According to T. J. Mawson [i], even those Perfect Being Theists who take a libertarian view of free will should reject Open Theism, so long as they accept what he calls “the reality of the future,” i.e. “that some statements concerning what is now the future are true.” [ii] Mawson argued that because of future contingents, the Open God lacks “infallible knowledge of at least some aspects of the future,” [iii] and that such incomplete omniscience makes “whatever goodness (in the sense of beneficence, not just benevolence) God has a matter of luck.” [iv] I will be uncovering several lacunae in Mawson’s reasoning (in sections III to V), and then arguing more directly (in sections VI to VIII) for my conclusion, that such Theists should not reject Open Theism. The underlying question concerns how God is eternal (sections I and II). The 16 posts will be:
............I Introduction
............II Divine Attributes
............II Divine Attributes cont.
............III Future Contingents
............III Future Contingents cont.
............IV Theistic Presentism
............IV Theistic Presentism cont.
............IV Theistic Presentism again
............V Bodging Up
............V Bodging Up cont.
............VI Possible Worlds
............VII Cantor’s Paradox
............VII Cantor’s Paradox cont.
............VII Cantor’s Paradox again
............VIII Omniscience Again
............VIII Omniscience Again cont.
......Notes:
......[i] T. J. Mawson, “Divine eternity,” International Journal for Philosophy of Religion 64 (2008): 35–50.
......[ii] Ibid, p. 37. Statements are basically possible assertions. For more details, see T. J. Mawson, Belief in God: An introduction to the philosophy of religion (Oxford Univ. Press, 2005), p. 239 n. 6. Questions of truth are essentially questions of how well our words describe the world, of course.
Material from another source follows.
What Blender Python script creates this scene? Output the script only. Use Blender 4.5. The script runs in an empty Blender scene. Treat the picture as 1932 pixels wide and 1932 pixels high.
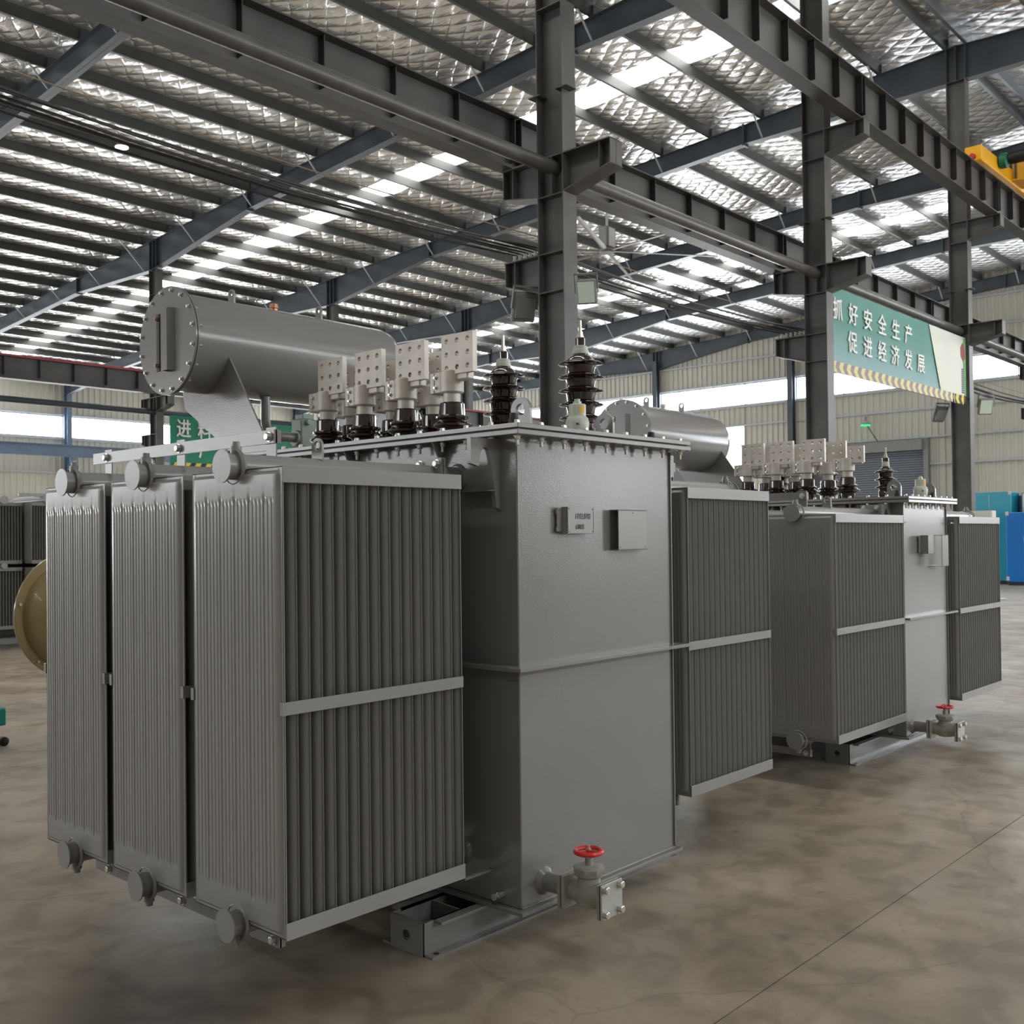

......[iii] Mawson, “Divine eternity,” p. 37.
......[iv] Ibid, p. 49.

Saturday, November 13, 2010

The Alternative to Naturalism

...is Philosophy, which revolves around debates between Naturalists and Theists. It is a few centuries since Philosophy was the alternative to Theism, but the mainstream of analytical philosophy remains Naturalism, which is essentially atheistic. Science, which Naturalists emphasise, is not atheistic, however, but agnostic. Indeed, the particular sciences are not just agnostic about God, but about most other things too, so that scientists make the most interesting connexions. But Naturalists, no less than Theists, aim not so much to join up the sciences, but to find holes in each others’ arguments.
......As a mathematician, I am quite interested in seeing how mathematics would differ from standard set theory were we created by a Perfect Being. Indeed, I suspect there is an argument from 2 + 2 = 4 to the existence of a Perfect Being who created us. Mainstream philosophy of mathematics takes ‘2 + 2 = 4’ to be what mainstream mathematics—whose foundation is axiomatic set theory—says it is, and aims to develop an atheistic epistemology of set theory. As they do so, their concepts become implausible (whence the possibility of such an argument).
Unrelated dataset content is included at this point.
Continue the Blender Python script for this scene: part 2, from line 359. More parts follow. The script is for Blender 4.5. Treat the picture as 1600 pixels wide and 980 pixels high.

......Ironically, it is because I am essentially a mathematician that my approach to philosophical problems would strike most analytical philosophers as insufficiently mathematical (formal). And incidentally, there is a famous story (quoted from blogcritics) that:
Czarina Catherine the Great of Russia was concerned about the deleterious effect the philosopher Diderot was having on the religious faith of the nobility who were listening to him hold forth on atheism in her court. She encouraged famous mathematician Leonard Euler to confront him, and he did, with the following challenge: “Sir, (a + bn)/z = x, hence God exists—reply!” Diderot, who, according to the story, was completely mystified by all things mathematical, fled the court and
Russia in deep humiliation. Diderot and Euler actually were in Russia at the same time, both at the invitation of the Czarina, but this is a joke at Diderot’s expense that neither Euler the man nor Euler the mathematician would have made. Even if it had been, Diderot—who was actually a fairly capable mathematician himself—would not have been stumped.